Tian Han


Tian Han, formerly romanized as T'ien Han, was a Chinese drama activist, playwright, a leader of revolutionary music and films, as well as a translator and poet. He emerged at the time of the New Culture Movement of the early 20th century and continued to be active until the Cultural Revolution, when he was attacked and died in jail before being posthumously rehabilitated by the Chinese authorities in 1979. He is considered by drama historians as one of the three founders of Chinese spoken drama, together with Ouyang Yuqian and Hong Shen. His most famous legacy may be the lyrics he wrote for "March of the Volunteers" in 1934, which were later adopted as the national anthem of the People's Republic of China.

Biography

During the May Fourth Movement in 1919, Tian became famous for the vigorous anti-imperialist and anti-feudalist activities in the circle of artists and intellectuals he gathered.
Tian was educated at Tokyo Higher Normal School in Japan.
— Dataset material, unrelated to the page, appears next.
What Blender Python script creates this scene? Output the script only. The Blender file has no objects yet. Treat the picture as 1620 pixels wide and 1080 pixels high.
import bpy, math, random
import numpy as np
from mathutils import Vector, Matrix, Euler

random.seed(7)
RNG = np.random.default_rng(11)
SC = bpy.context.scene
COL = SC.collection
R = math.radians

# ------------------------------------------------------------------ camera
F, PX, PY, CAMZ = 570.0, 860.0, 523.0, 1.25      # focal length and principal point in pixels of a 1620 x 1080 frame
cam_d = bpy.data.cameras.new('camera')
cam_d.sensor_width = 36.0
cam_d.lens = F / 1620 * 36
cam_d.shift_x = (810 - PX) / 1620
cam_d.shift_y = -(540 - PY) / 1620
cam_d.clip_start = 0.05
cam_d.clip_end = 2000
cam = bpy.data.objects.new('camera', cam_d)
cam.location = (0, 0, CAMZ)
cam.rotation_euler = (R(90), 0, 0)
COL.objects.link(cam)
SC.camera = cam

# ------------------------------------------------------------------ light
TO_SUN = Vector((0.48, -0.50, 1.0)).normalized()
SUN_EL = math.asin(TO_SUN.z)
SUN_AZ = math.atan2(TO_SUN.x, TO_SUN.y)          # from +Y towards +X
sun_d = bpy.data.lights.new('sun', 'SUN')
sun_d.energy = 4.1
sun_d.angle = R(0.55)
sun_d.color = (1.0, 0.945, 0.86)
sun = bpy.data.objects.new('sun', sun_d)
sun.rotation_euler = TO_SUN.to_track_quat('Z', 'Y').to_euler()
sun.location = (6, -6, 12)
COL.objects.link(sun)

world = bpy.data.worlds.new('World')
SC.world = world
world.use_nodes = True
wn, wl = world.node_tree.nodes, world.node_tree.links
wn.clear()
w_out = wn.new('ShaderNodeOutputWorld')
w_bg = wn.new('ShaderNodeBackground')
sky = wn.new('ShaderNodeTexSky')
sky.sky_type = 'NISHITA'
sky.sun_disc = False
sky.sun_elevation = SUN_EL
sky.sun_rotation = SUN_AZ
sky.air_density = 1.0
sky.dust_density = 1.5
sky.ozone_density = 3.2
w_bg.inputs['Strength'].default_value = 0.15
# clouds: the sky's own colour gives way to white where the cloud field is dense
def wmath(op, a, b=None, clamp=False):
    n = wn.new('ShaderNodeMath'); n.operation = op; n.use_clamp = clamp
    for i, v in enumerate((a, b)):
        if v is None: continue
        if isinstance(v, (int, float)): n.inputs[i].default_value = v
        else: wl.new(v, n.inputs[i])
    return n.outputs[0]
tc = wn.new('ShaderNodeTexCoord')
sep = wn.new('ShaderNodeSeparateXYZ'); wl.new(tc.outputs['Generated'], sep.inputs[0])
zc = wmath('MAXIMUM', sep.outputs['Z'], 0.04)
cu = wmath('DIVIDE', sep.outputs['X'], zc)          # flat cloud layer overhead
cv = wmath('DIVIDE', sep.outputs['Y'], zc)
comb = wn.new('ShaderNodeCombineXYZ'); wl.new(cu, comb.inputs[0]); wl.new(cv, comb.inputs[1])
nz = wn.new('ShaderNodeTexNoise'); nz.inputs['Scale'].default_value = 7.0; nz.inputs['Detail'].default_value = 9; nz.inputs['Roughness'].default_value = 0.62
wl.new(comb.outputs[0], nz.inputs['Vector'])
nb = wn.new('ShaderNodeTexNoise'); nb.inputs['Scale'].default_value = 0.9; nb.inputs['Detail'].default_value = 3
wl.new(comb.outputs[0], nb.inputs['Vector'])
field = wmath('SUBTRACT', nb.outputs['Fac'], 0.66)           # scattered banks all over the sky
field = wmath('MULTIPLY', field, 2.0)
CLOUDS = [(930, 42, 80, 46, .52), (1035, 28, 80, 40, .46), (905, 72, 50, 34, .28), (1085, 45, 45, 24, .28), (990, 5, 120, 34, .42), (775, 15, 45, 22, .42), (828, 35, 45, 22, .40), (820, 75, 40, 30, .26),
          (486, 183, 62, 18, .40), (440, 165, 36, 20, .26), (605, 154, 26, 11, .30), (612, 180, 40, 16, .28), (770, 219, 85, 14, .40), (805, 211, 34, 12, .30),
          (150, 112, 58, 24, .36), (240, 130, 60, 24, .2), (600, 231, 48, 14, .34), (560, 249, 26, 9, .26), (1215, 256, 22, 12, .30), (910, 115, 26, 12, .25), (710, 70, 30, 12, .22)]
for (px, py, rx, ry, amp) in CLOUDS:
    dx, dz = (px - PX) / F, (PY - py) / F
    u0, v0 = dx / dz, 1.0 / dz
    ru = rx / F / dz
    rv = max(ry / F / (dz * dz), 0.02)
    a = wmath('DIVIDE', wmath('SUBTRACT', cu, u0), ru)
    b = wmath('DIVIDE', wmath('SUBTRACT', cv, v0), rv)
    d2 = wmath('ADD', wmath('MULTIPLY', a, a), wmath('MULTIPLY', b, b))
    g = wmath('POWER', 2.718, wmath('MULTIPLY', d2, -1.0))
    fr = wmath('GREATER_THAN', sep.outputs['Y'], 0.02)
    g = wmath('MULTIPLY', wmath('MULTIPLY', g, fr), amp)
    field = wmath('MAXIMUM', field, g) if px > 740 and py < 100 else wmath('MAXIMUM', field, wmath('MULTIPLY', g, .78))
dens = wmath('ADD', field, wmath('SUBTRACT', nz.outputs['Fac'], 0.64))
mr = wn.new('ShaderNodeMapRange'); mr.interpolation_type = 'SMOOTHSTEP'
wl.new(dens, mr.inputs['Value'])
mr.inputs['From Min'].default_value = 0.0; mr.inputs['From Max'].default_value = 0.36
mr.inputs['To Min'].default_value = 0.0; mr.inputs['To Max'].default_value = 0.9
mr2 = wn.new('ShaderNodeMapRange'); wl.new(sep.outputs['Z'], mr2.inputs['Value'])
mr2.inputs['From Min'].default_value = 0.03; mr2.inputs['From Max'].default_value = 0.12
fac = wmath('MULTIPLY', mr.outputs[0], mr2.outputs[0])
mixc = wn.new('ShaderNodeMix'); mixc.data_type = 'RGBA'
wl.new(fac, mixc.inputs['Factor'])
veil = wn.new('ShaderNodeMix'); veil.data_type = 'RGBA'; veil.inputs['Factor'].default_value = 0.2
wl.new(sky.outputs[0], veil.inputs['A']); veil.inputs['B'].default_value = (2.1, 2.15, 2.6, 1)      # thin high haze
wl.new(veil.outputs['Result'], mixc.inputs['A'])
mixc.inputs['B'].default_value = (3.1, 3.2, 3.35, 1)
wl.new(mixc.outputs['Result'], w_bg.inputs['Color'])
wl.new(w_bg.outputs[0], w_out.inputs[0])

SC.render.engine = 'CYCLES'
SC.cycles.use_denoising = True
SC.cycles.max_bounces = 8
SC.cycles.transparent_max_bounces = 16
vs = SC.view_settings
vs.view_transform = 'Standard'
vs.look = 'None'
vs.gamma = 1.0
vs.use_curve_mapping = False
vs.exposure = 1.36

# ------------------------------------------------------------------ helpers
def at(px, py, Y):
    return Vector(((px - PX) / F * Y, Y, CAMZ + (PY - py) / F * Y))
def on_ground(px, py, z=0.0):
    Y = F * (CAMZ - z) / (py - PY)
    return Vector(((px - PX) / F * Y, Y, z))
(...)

Returning from Japan in 1921, Tian established the Creation Society together with Guo Moruo. The Southern China Society, also headed by Tian, played a leading role in promoting dramatic performances in southern China. In 1927, Tian taught at the Department of Literature of Shanghai Art University. Later, he joined The League of Chinese Left-Wing Dramatists. In 1934, he collaborated with the activist Liu Liangmo on the patriotic anthem, March of the Volunteers.
Tian used various aliases and pen names including his courtesy name Tián Shòuchāng, Bóhóng, Chén Yú, Shùrén, and Hànxiān.
Tian, then Chairman of the Union of Chinese Drama Workers and Vice-Chairman of the All China's Federation of Literary and Art Circles, was attacked in 1966 for his historical play Xie Yaohuan, regarded as an attack on Chairman Mao's policies and the CCP leadership. Criticism of this play, along with two other historical plays, were the opening salvos of the Cultural Revolution. Tian was denounced in a 1 February 1966 People's Daily article entitled "Xie Yaohuan is a Big Poisonous Weed". The Jiefang Daily called Xie Yaohuan a "political manifesto". Guilty, among other things, of "wholesale inheritance of China's theatrical legacy and promoting traditional plays", "disparaging revolutionary modern plays" and "promoting bourgeois class liberalism and obfuscating the direction for the workers, peasants and soldiers", Tian was incarcerated as a "counterrevolutionary" in a prison run personally by Kang Sheng, and died there in 1968. After the end of the Cultural Revolution, he and Xie Yaohuan were rehabilitated posthumously in 1979.

Works

Although a proponent of western style theater in China, Tian also produced a number of works with historical themes.

Major plays

Tian Han was the prototype for the figure of "Kuang Wentao" in the 1959 biopic Nie Er, which retold the story of the composition of the Chinese National Anthem on the 10th anniversary of the founding of the People's Republic. For the 50th anniversary in 1999, he was represented directly in the film The National Anthem, played by He Zhengjun. His story was also told in The National Anthem, a 27-episode television series, and in the play Torrent, produced in Beijing in the year 2000.
In the 2009 film The Founding of a Republic, he was portrayed by Donnie Yen.